Thursday, August 5, 2010

Batch 6, 12 Strong


Going through Elie Wiesel's gothic and expository account of the holocaust in his widely read novel Night gave me chills. Afterall, most of his dreadful personal stories took place during winter in a Nazi concentration camp in Auschwitz. I read this book long way back in college, but I felt the same chill when I was told I am required to attend a bootcamp at work. I know concentration camp and bootcamp are entirely two different things, but I have taken semantic elevation so close to my heart I can only draw gothic,unnecessary associations.

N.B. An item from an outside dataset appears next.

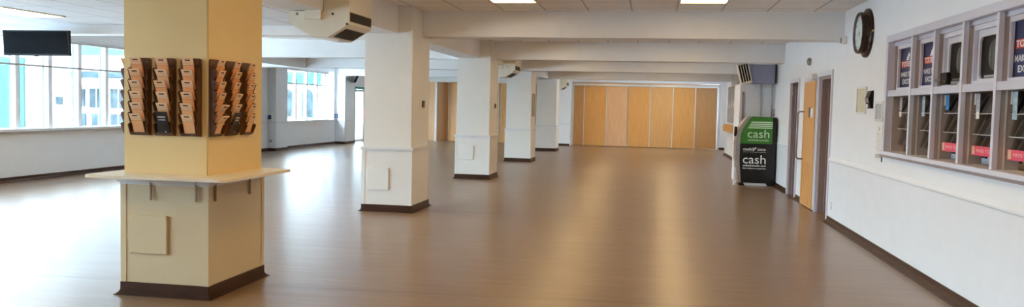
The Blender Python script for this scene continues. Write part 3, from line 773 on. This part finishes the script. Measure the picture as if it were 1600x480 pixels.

It turned out to be a programming bootcamp, an intensive training program where new hires are taught how to go about the process and logic of doing business in the company. It was technical by nature, save for a crash course in Supply Chain Management which, by the way, was something so IE I could easily complete the instructors sentences. The other topics were all technical and designed for the computer savvy, definetly so not me. But what I initially gathered to be an intimidating training program turned out to be fun. Yes, just fun--I couldn't drop the word euphoric for this one because it would sound overboard.

I'm now bent on giving credit to whom it is due, and this time everybody gets it! I believe every participant of the bootcamp has his/her own share of interesting mannerisms and a whole lot of discriminating opinion to any topic, exam and the ludicrous, unfortunate pronunciation slips of a few good instructors. And before I forget, I think it's worth mentioning that we call ourselves Batch Six--nothing fancy with our batch name until you associate it with a famous TV talent search that used to run by batch.

Patty is the sweet lady from Bicol who would switch from Filipino to Bicol in the middle of a conversation. Paolo is the animated guy who is but everything he claims to be--who could forget that I am shy incident? Adet is my college blockmate and former Canon officemate who would religiously update her facebook status with her daily realizations in life about traffic, diet, and arriving an hour early to work. Seated next to her are Jericho and Nelson who love to whisper to each other. Man2 (pronounced Man-Man), on the other hand, is actually a woman. Erika is the genius we won't be surprised if she gets regularized in just a month or two--she loves iced tea and debugging. Patrick is from La Salle I was suprised he's much into jologs stuffs. He usually gets incessant phone calls, perhaps from family, when the weather outside grows ballistic. And there's Jamie, whose lunch-time affairs remain to be top-secret for the batch to uncover. Myron is the Atenista whose juvenile signature gets the most attention. I was glad I learned both his parents are also IE graduates from UP Diliman. And seated next to my left is Hosea who usually arrives in the office with an unwrinkled shirt because he doesn't take the MRT. He's really good at throwing aspersions at anyone, though not coming off offensive but rather funny; he once asked a batchmate if he wrings out his armpits when he noticed the poor guy's wet polo.

Today is our last classroom training day, and that means we will no longer be staying in the same room for the rest of our training program. We will be stationed in our respective departments, and we just cross our fingers we won't succumb to boredom. So long, everyone! See you around!